350.1
Limits of Complexity? – the Need of a Multilevel Approach in Migration Research

Thursday, July 17, 2014: 3:30 PM
Room: Booth 51
Oral Presentation
Gwendolyn GILLIÉRON , Integration and Participation, University of Applied Sciences and Arts, 4600 Olten, Switzerland
In the age of migration, cities have become heterogenic places, which strongly influence the life courses of their inhabitants. They define their framework of opportunities in the economic, educational and social fields. As heterogenic places, cities are also a dimension of inequality challenged to integrate the growing diversity of their inhabitants. In an international complementary research project on life strategies of migrant families in different local, regional and national urban contexts, the question of heterogeneity and its possibility for comparison arises. The multilevel approach is applied to different urban and political contexts in Basel (Switzerland), Freiburg (Germany) and Klagenfurt (Austria). The complexity of this research is challenging, because there are not only life strategies of migrant families, which will be researched and internationally compared, but also the relevance of local, regional and national influence on life strategies will be analysed. What is particularly interesting is the question concerning the sort of orientations migrant families develop towards the location they are living in and how they are influenced by local and national factors.

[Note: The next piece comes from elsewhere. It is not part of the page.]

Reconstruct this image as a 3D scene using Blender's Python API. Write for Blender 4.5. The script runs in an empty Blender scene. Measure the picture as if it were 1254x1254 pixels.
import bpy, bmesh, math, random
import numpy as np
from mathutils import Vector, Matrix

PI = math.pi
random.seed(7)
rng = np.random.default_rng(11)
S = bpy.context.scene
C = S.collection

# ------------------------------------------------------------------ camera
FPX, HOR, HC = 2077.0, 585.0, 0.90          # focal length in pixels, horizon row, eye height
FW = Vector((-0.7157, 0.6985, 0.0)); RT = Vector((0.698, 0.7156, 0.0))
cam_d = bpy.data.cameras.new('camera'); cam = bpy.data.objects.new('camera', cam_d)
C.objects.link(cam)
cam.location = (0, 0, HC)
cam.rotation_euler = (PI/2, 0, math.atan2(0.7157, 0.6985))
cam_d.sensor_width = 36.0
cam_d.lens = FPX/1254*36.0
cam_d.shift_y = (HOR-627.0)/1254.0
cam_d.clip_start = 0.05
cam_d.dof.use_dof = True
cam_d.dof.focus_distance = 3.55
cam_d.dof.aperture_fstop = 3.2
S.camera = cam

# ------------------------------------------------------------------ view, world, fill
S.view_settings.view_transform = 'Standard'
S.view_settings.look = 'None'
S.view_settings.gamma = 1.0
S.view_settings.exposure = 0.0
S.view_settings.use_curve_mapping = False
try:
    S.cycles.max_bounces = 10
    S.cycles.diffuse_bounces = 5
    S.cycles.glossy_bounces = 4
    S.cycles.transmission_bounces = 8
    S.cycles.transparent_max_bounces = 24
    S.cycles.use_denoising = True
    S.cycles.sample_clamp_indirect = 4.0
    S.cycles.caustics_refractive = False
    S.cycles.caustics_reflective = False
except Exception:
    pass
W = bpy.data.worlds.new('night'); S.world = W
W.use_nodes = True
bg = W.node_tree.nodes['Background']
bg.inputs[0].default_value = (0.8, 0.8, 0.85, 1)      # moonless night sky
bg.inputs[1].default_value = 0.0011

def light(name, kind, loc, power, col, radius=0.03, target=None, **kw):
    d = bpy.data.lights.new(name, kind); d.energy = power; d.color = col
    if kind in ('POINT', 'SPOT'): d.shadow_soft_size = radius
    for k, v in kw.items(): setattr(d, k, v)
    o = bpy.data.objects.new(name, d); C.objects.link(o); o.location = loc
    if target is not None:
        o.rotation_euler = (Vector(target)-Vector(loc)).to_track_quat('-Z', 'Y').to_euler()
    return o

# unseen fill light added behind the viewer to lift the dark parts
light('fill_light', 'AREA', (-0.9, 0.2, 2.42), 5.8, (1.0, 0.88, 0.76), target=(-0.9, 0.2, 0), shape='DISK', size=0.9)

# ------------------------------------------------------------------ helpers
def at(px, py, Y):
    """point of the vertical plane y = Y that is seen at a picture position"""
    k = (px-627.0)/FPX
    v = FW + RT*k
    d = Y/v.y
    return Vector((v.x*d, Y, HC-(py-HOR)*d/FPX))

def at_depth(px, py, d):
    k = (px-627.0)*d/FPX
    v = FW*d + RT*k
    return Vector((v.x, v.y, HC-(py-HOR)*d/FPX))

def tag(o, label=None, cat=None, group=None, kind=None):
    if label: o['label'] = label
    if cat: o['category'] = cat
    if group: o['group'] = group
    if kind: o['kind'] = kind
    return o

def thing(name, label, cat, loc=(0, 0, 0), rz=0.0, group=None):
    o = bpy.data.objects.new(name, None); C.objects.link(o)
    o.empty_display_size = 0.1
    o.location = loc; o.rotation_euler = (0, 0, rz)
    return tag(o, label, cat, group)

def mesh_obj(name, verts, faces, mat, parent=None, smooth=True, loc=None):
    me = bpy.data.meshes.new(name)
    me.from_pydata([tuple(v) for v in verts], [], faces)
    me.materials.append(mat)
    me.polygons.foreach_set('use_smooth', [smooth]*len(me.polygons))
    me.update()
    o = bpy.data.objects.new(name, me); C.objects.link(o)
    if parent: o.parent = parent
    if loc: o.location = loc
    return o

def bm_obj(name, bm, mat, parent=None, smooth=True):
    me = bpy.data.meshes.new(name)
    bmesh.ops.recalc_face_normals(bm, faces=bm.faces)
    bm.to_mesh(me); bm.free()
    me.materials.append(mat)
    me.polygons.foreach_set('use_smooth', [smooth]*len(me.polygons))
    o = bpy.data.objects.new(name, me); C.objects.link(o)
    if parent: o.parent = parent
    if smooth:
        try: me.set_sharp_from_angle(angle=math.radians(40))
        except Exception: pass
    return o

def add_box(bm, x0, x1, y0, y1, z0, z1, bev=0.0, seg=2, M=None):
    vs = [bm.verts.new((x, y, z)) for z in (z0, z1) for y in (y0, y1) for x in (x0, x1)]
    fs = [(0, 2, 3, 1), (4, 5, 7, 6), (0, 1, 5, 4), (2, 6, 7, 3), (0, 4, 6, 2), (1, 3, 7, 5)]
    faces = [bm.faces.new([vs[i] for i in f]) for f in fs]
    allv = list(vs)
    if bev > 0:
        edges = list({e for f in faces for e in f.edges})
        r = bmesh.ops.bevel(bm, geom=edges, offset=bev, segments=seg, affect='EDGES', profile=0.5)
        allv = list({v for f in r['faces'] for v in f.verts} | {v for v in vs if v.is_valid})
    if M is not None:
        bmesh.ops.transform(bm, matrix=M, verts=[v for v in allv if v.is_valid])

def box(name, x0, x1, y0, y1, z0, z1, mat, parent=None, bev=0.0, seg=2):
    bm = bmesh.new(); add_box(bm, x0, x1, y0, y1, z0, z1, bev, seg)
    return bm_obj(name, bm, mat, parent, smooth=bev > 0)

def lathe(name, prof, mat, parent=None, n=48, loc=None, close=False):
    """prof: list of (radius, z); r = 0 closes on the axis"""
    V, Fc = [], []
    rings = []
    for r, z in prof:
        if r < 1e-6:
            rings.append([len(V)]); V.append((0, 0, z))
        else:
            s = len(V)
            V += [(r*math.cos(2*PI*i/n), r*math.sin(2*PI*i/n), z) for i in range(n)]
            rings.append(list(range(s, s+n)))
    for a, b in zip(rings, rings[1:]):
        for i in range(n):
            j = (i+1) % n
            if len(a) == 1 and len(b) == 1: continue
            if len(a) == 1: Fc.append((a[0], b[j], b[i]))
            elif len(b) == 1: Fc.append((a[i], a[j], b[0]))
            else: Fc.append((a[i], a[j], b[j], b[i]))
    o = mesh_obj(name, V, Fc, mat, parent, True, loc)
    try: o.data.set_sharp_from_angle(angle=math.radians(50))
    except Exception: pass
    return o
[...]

By identifying and discussing the relevant contexts for multilevel analysis in our international research project, the paper will present methodological challenges of multilevel analysis in the international comparison research. While the multilevel framework guarantees intersubjectivity and contributes to avoiding methodological nationalism, it raises the question about the limits of complexity in the international comparative research. Based on the analysis of group discussions in all three localities, we will show how multilevel research works in practice and discuss difficulties regarding research practice and methodology.